» **WRITTEN PROBLEM**: Make an exact copy of the data below, leaving out every picture.
─── INFORMATION SUPPLIED ───
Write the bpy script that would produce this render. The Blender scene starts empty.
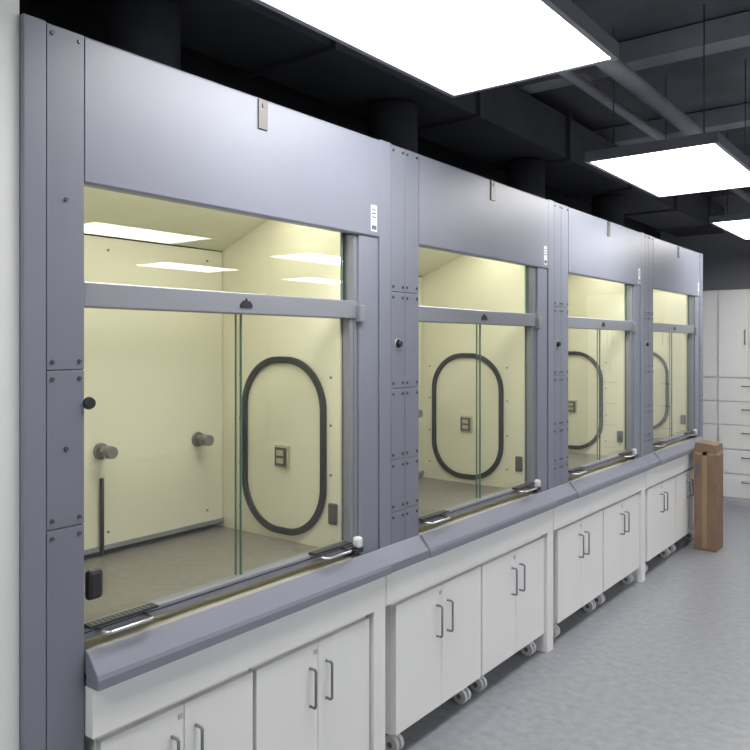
import bpy, bmesh, math, random
from mathutils import Vector, Matrix
random.seed(3)
scene = bpy.context.scene
scene.view_settings.view_transform = 'Standard'
scene.view_settings.exposure = 0.0
COL = scene.collection

# ------------------------------------------------------------ materials
def mat(name, col, rough=0.5, metal=0.0, noise=0.0, nscale=8.0, bump=0.0, bscale=200.0, emit=None, estr=0.0, coat=0.0, spec=0.5):
    m = bpy.data.materials.new(name); m.use_nodes = True
    nt = m.node_tree; b = nt.nodes['Principled BSDF']
    b.inputs['Base Color'].default_value = (*col, 1)
    b.inputs['Roughness'].default_value = rough
    b.inputs['Metallic'].default_value = metal
    b.inputs['Specular IOR Level'].default_value = spec
    b.inputs['Coat Weight'].default_value = coat
    tc = nt.nodes.new('ShaderNodeTexCoord')
    if noise > 0:
        n = nt.nodes.new('ShaderNodeTexNoise'); n.inputs['Scale'].default_value = nscale
        n.inputs['Detail'].default_value = 6
        nt.links.new(tc.outputs['Object'], n.inputs['Vector'])
        r = nt.nodes.new('ShaderNodeValToRGB')
        r.color_ramp.elements[0].position = 0.3; r.color_ramp.elements[1].position = 0.7
        r.color_ramp.elements[0].color = (*[c*(1-noise) for c in col], 1)
        r.color_ramp.elements[1].color = (*[min(1, c*(1+noise)) for c in col], 1)
        nt.links.new(n.outputs['Fac'], r.inputs['Fac'])
        nt.links.new(r.outputs['Color'], b.inputs['Base Color'])
    if bump > 0:
        n2 = nt.nodes.new('ShaderNodeTexNoise'); n2.inputs['Scale'].default_value = bscale
        nt.links.new(tc.outputs['Object'], n2.inputs['Vector'])
        bp = nt.nodes.new('ShaderNodeBump'); bp.inputs['Strength'].default_value = bump
        bp.inputs['Distance'].default_value = 0.002
        nt.links.new(n2.outputs['Fac'], bp.inputs['Height'])
        nt.links.new(bp.outputs['Normal'], b.inputs['Normal'])
    if emit:
        b.inputs['Emission Color'].default_value = (*emit, 1)
        b.inputs['Emission Strength'].default_value = estr
    return m

M_grey = mat('grey_enamel', (0.215, 0.226, 0.278), 0.40, noise=0.03, nscale=3, bump=0.05)
M_grey2 = mat('grey_enamel_plate', (0.195, 0.206, 0.255), 0.42, noise=0.03, nscale=5, bump=0.05)
M_sash = mat('sash_metal', (0.28, 0.29, 0.325), 0.35, metal=0.3)
M_steel = mat('brushed_steel', (0.6, 0.6, 0.6), 0.3, metal=0.9)
M_bolt = mat('bolt_steel', (0.10, 0.105, 0.12), 0.35, metal=0.6)
M_handle = mat('handle_grey', (0.22, 0.23, 0.25), 0.35, metal=0.5)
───
» **RESULT BELOW**:
Write the bpy script that would produce this render. The Blender scene starts empty.
import bpy, bmesh, math, random
from mathutils import Vector, Matrix
random.seed(3)
scene = bpy.context.scene
scene.view_settings.view_transform = 'Standard'
scene.view_settings.exposure = 0.0
COL = scene.collection

# ------------------------------------------------------------ materials
def mat(name, col, rough=0.5, metal=0.0, noise=0.0, nscale=8.0, bump=0.0, bscale=200.0, emit=None, estr=0.0, coat=0.0, spec=0.5):
    m = bpy.data.materials.new(name); m.use_nodes = True
    nt = m.node_tree; b = nt.nodes['Principled BSDF']
    b.inputs['Base Color'].default_value = (*col, 1)
    b.inputs['Roughness'].default_value = rough
    b.inputs['Metallic'].default_value = metal
    b.inputs['Specular IOR Level'].default_value = spec
    b.inputs['Coat Weight'].default_value = coat
    tc = nt.nodes.new('ShaderNodeTexCoord')
    if noise > 0:
        n = nt.nodes.new('ShaderNodeTexNoise'); n.inputs['Scale'].default_value = nscale
        n.inputs['Detail'].default_value = 6
        nt.links.new(tc.outputs['Object'], n.inputs['Vector'])
        r = nt.nodes.new('ShaderNodeValToRGB')
        r.color_ramp.elements[0].position = 0.3; r.color_ramp.elements[1].position = 0.7
        r.color_ramp.elements[0].color = (*[c*(1-noise) for c in col], 1)
        r.color_ramp.elements[1].color = (*[min(1, c*(1+noise)) for c in col], 1)
        nt.links.new(n.outputs['Fac'], r.inputs['Fac'])
        nt.links.new(r.outputs['Color'], b.inputs['Base Color'])
    if bump > 0:
        n2 = nt.nodes.new('ShaderNodeTexNoise'); n2.inputs['Scale'].default_value = bscale
        nt.links.new(tc.outputs['Object'], n2.inputs['Vector'])
        bp = nt.nodes.new('ShaderNodeBump'); bp.inputs['Strength'].default_value = bump
        bp.inputs['Distance'].default_value = 0.002
        nt.links.new(n2.outputs['Fac'], bp.inputs['Height'])
        nt.links.new(bp.outputs['Normal'], b.inputs['Normal'])
    if emit:
        b.inputs['Emission Color'].default_value = (*emit, 1)
        b.inputs['Emission Strength'].default_value = estr
    return m

M_grey = mat('grey_enamel', (0.215, 0.226, 0.278), 0.40, noise=0.03, nscale=3, bump=0.05)
M_grey2 = mat('grey_enamel_plate', (0.195, 0.206, 0.255), 0.42, noise=0.03, nscale=5, bump=0.05)
M_sash = mat('sash_metal', (0.28, 0.29, 0.325), 0.35, metal=0.3)
M_steel = mat('brushed_steel', (0.6, 0.6, 0.6), 0.3, metal=0.9)
M_bolt = mat('bolt_steel', (0.10, 0.105, 0.12), 0.35, metal=0.6)
M_handle = mat('handle_grey', (0.22, 0.23, 0.25), 0.35, metal=0.5)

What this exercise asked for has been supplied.